Este principio fue ya inventado hace varios milenios, pero, sumidos como estamos en la mediocridad, el arribismo, la ignorancia, la ineptitud y la total falta de autocrítica, a muchos no les da la neurona ni siquiera para acudir a la antigua Grecia y tomar ejemplo de sus profundas concepciones políticas o filosóficas, en la base de los más grandes logros de la humanidad. Son cuestiones de Perogrullo, que, no obstante, han desaparecido oportunamente de nuestro día a día, hasta el punto de que hablarle hoy a alguien de méritos, capacidad, esfuerzo, disciplina o autoexigencia es peor que mentarle a la madre.
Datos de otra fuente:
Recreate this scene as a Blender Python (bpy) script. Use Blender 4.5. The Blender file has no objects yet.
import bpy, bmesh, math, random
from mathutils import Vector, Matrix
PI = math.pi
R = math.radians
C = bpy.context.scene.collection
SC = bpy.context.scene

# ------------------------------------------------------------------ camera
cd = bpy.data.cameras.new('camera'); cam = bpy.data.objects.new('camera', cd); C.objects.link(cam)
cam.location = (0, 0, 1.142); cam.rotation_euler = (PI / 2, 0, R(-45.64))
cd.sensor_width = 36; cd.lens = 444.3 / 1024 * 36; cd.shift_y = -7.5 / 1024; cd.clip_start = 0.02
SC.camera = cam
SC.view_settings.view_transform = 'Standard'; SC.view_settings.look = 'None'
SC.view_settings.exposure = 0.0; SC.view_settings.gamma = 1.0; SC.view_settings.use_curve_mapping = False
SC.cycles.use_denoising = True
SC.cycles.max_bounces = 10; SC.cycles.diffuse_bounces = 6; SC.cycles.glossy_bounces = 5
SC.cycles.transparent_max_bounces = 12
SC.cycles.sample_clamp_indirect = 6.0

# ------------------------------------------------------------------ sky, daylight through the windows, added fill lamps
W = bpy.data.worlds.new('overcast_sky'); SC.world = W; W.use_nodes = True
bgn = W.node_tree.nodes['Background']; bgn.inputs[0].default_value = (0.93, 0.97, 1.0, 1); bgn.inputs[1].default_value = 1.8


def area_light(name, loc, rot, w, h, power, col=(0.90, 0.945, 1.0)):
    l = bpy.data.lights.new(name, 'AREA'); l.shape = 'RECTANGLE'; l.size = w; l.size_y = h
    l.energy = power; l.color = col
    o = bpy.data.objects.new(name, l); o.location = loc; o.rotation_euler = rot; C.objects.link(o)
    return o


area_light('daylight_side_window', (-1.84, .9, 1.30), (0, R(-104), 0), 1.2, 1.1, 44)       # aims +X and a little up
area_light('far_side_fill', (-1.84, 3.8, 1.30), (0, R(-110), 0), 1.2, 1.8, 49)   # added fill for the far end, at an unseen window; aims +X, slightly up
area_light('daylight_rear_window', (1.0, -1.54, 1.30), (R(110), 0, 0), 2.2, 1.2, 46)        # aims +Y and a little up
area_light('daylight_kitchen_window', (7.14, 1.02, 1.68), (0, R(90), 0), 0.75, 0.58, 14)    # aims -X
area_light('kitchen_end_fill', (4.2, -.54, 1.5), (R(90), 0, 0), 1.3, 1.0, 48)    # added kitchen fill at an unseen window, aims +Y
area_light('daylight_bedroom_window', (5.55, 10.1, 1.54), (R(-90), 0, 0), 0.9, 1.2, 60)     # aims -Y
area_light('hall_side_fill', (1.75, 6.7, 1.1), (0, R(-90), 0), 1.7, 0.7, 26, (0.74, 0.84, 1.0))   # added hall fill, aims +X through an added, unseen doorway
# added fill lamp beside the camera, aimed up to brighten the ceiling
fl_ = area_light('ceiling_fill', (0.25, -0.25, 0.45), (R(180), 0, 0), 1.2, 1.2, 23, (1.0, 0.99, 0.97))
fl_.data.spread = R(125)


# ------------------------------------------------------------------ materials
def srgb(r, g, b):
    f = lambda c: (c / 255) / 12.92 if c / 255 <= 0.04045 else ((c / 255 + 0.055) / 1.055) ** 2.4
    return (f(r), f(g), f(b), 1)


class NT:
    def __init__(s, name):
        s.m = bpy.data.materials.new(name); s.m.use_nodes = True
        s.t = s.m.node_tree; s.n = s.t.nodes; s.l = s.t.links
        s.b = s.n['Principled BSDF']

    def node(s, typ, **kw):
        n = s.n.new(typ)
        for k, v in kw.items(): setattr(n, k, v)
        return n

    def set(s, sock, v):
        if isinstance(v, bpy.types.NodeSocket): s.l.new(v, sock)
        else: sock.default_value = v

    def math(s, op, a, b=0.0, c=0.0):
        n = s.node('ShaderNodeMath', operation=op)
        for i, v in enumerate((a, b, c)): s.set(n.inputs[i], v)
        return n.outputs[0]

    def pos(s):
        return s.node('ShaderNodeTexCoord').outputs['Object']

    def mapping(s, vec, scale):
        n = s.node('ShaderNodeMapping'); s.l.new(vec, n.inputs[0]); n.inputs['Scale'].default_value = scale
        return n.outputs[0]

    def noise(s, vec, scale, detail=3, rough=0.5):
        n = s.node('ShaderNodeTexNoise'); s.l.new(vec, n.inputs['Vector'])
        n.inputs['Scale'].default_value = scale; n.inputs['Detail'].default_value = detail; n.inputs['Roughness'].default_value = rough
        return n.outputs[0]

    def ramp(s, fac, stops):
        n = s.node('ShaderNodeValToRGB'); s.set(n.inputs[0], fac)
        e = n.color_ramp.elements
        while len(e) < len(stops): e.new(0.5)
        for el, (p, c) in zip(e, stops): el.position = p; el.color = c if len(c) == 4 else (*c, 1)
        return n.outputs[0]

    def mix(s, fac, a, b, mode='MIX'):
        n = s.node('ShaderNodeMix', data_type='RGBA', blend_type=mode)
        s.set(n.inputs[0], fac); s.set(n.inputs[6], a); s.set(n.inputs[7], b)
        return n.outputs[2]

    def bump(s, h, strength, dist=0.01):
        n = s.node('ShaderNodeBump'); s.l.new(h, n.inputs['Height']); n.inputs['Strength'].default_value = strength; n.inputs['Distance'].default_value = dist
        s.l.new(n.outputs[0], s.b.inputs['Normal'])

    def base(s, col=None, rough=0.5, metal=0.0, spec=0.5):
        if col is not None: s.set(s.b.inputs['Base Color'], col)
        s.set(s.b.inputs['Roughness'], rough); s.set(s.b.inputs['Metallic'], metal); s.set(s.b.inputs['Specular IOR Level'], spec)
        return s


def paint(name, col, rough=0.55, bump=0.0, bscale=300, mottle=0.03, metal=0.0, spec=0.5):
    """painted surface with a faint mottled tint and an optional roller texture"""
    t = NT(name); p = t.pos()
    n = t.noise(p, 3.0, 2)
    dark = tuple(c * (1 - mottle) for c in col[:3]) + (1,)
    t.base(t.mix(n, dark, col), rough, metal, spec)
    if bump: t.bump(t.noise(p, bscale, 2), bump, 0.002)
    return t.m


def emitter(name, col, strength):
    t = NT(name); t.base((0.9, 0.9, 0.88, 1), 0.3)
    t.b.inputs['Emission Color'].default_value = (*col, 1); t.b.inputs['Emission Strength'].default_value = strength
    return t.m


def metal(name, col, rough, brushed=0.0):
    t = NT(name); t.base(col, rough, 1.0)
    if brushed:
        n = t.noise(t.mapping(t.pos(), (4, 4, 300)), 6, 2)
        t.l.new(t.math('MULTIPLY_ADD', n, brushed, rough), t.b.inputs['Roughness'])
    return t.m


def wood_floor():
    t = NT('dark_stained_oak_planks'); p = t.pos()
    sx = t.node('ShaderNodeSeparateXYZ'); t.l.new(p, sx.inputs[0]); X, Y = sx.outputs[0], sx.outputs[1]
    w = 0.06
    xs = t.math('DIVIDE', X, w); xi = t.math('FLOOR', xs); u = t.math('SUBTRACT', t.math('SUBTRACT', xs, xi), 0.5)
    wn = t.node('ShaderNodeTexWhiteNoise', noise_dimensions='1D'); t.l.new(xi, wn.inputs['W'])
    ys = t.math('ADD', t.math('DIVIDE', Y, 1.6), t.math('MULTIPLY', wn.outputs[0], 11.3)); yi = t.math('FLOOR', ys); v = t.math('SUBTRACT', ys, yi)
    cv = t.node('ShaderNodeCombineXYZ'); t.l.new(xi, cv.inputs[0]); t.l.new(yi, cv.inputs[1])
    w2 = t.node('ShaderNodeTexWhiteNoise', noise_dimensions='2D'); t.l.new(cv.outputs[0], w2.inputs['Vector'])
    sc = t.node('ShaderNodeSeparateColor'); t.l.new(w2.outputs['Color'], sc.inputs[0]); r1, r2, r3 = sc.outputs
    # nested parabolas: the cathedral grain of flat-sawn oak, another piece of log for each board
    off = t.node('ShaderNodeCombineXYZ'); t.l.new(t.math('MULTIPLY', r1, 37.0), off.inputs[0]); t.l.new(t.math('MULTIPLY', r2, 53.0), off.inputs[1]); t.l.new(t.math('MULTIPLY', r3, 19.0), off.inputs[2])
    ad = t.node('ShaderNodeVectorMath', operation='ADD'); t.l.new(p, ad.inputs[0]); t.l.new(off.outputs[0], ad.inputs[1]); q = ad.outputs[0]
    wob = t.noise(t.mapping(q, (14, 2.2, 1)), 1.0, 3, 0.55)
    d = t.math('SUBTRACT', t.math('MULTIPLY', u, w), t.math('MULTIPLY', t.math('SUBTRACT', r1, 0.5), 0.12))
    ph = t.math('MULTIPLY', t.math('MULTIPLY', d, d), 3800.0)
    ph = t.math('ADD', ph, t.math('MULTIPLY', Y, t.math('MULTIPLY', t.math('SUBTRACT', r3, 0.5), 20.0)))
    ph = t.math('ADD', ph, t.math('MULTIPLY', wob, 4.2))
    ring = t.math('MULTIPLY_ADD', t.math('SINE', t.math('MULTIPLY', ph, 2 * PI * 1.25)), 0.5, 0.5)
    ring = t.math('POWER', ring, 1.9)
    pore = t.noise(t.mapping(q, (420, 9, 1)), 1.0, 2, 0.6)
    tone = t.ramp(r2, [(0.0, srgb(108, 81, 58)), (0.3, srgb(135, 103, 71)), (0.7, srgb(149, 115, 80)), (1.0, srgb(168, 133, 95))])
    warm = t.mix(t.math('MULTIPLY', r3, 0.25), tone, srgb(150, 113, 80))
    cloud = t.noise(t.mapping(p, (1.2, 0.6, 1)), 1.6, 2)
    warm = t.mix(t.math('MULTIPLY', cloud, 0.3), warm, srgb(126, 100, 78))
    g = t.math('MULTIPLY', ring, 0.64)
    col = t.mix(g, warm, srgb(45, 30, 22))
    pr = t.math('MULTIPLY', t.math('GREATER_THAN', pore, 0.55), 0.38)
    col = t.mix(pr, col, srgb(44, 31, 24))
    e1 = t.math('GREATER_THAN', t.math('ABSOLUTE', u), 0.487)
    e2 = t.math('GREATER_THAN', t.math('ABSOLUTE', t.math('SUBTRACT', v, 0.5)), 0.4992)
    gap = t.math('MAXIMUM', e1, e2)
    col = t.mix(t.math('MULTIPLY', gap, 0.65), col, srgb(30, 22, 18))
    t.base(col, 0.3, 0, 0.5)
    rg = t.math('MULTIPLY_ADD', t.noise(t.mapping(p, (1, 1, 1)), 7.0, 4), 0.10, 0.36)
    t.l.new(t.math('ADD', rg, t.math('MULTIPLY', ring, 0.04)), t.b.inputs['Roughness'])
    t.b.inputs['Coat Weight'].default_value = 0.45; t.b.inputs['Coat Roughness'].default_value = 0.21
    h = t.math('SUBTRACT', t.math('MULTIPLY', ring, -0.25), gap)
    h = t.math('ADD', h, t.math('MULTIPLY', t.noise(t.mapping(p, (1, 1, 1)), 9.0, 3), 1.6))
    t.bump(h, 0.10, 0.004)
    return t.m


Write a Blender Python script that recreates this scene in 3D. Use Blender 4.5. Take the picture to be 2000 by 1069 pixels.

Cuando una sociedad se alimenta del insulto, el divisionismo, la bajeza moral, la falta de ética y también de estética -a pesar de tanto postureo- es que está enferma de gravedad y, aún peor, carece de la capacidad para asumir el diagnóstico.

Sirva esta reflexión en abstracto para retomar el curso académico y político. La situación es tan espinosa que son legión los que han decidido seguir el esperpento nacional desde la distancia, no ver los telediarios, leer la prensa y ni siquiera hablar sobre ellos para evitar enfrentamientos con familiares y amigos, al tiempo que se alejan, quizás definitivamente, de la política. Por desgracia, eso no les evitará tener que asistir a componendas, chanchullos y amaños que conculcarán su sentido de la dignidad y de la decencia. La realidad política y sociológica española no parece apta para cardíacos.